Fluxus ve Bir Kaynakça

Sanat ve Toplum ilişkisi. Sanat tarihsel bağlam içerisinde artık ikonografi destekli bir sanat sosyolojisinin varlığı ortada. Fakat bu yaklaşımla ele alınan her konunun da sanat sosyolojisi bağlamında yeterli donanımda olmadığı görülüyor. Bu da alt alta dizilen olgular kümesinin yorumlanmayıp, bir de üstünkörü biçimlendirilmesi ile oluşuyor.

Kaynakça konusunda bu tarz açılımlar farklı yönlere kaydırabiliyor insanı. Geçenlerde nette "Fluxus" üzerine bir yazı gördüm. Yazının genel yapısı Halil Turhanlı'nın "Sanatta Devrimci Tufan" isimli Cumhuriyet Dergi'nin 1995 tarihli 465. sayısında yer alan yazıya dayanıyor. Bunun bir deneme, sanat eleştirisi ya da bir tanıtım yazısı olup, olmaması ayrı bir konu. Ama alıntının hangi konularda yapıldığı ve dayanak oluşturduğu konusu incelikli olarak ele alınmalı. Tanıtım yazısı demek daha doğru gibi. Türkçe'de Fluxus üzerine kaleme alınan yazılardan birisi. Ama son dönem Fluxus çalışmaları ile karşılaştırıldığında yazının genel yapısında tartışmalı noktalar bulunuyor.

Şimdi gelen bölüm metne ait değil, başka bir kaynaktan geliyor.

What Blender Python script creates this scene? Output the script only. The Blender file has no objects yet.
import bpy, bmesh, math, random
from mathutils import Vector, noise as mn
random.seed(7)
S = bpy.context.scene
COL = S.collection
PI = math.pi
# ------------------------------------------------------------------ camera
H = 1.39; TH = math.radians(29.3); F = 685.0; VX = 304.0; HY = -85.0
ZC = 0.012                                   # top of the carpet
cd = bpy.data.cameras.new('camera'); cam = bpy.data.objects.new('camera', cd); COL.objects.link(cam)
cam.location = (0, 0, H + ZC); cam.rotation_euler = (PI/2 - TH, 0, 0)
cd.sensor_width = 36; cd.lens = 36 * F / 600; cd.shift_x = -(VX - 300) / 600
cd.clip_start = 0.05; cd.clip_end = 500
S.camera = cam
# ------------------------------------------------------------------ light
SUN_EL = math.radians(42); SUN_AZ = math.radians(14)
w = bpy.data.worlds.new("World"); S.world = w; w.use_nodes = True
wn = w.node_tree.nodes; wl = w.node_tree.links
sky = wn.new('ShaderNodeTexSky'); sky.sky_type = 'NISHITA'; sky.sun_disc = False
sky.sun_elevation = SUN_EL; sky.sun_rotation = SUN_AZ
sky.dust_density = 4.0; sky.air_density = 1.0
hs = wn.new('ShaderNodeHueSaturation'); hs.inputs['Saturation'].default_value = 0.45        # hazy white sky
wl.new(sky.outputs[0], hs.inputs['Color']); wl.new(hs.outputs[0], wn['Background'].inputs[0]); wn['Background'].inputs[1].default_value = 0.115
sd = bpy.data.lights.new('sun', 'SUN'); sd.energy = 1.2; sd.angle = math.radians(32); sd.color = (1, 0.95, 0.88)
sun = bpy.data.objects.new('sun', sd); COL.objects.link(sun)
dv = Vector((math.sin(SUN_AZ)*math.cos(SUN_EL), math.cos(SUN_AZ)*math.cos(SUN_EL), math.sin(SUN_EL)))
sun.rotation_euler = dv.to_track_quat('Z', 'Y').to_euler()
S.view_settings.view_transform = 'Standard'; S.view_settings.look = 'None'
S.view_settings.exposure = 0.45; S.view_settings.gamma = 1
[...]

Öncelikli olarak, 20 Kasım 1995'teki Fluxus sergisinin öncesinde ele alınan yazıda, Fluxus konusunda "farklı" noktaların yer aldığı söylenebilir. Bunlardan birisi makaledeki görsel malzeme ve örnek verilen sanatçılar. Yazıda Joseph Beuys'un çalışmalarına ve Pre-Fluxus dönemi olarak isimlendirilebilecek süreçteki - elbette doğru olarak - Marcel Duchamp ve Yves Klein örnekleri verilmiş. Bu yazıda ele alınmayan unsurları, - Fütürizmin performansları ve idelist bağlamda Sürreel konuların ele alınmadığını belirtmek gerekir. Diğer konuda Joseph Beuys hakkında. Genel Fluxus hareketi içerisinde bugün akademisyenler, sanatçılar, küratörler, galeri sahipleri vs. dahil yaklaşık 350 isimden bahsetmek mümkün. Beuys'un belirgin rolü önemli olmakla beraber; konunun ağırlıklı olarak bu minvalde gitmesi yaklaşımın niteliğini ortaya koyuyor. Ama Fluxus yaklaşımında teorik yapı ele alınırken, George Maciunas, Dick Higgins ve Ben Vautier konusu hiç ele alınmıyor.

Çeşitli örneklerle oluşturulan yazıdaki eser seçimi konusunu belirtmiştim. Örneklerde de tüm sanatçıların kapsam içine dahil edilmediğini görebilirsiniz. Örneğin Fluxus araştırmanızı üretim niceliği konusunda ele alırsanız Alison Knowles ve Dick Higgins hem Fluxus öncesi hem de sonrası döneminde ön planda yer aldıkları görülür. Bu elbette üç sayfa içerisinde değerlendirilebilecek bir konu değil, ama yazının öyle yerlerde alıntılandığı görülüyor ki; teorik yaklaşımın oluşturulduğu söylenebilir. Burada konu sanırım araştırmacıların çok yönlü araştırma ve karşılaştırma noktalarını es geçmeleri. Konu Halil Turhanlı'nın tanıtıcı yazısının gereğince ele alınıp, buna farklı bir yaklaşımın sunulamaması. Tarih felsefesinin ve yaklaşımının söz konusu edildiği ve bu konuda farklı bakış açılarının ortaya konulduğu bir dönemde hem de.. Kaynakçalar "artık" es geçilmiyor.